ABD Savunma Bakanı Ashton B. Carter’ın IŞİD’e karşı “Türkiye’nin hakikaten daha fazla yer almasını istiyoruz” diye yaptığı son açıklama ardından Türkiye Dışişleri Bakanı IŞİD’e karşı kendi hava güçleriyle katılacaklarını söylemek zorunda kaldı. Ancak bu durumda bile Türkiye’nin Kürtlere karşı savaşına son verip vermeyeceği sorusu cevapsız kalıyor.

Son vermezse, Amerika’nın Türkiye ile yaptığı anlaşmanın tam bir şeytanla pazarlık anlamına geldiği ispatlanmış olacak. Operasyonlar bakımından kısa dönemli getiriler ise uzun dönemde Türkiye’nin istikrarsızlaşması tehlikesine ve savaşan militanlar ölçeğinde yükün en büyüğünü taşımakta olan Kürtlerin moralinin bozulmasına değmeyecek.
Şiddet ve ayaklanmayla eziyet haline gelen bir ittifak da zaten ABD’nin kargaşa içindeki Ortadoğu’da ihtiyaç duyduğu seküler, demokratik bir Türkiye’nin oynayacağı rolü karşılayamaz.

Neyse ki Amerika’nın hakikaten bir kozu var.
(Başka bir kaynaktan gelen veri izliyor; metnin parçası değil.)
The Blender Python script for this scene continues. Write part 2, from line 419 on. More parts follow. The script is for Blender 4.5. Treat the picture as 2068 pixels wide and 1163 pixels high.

Türk yetkililer çaresizce Washington’un onayına tabi durumdalar; ABD ise bu duruma izin vermemeli.

Tersine Obama yönetimi Türkiye’nin üst düzey toplantılara katılımını sınırlamalı, istihbarat işbirliğini azaltmalı ve tam da Erdoğan politikalarının ekonomik bir krize yol açacağı şu sıralarda ABD’nin uluslararası mali kurumlarda Türkiye’ye verdiği desteği askıya almalı.

Türk liderlerinin tavırlarını değiştirmesi çok zor, ancak Türkiye’nin, hatalı bir Suriye politikası ve Erdoğan’ın takıntılı mutlak iktidar arzusu yüzünden girdaba düşmesi istenmiyorsa onlara baskı yapmak da zorunlu.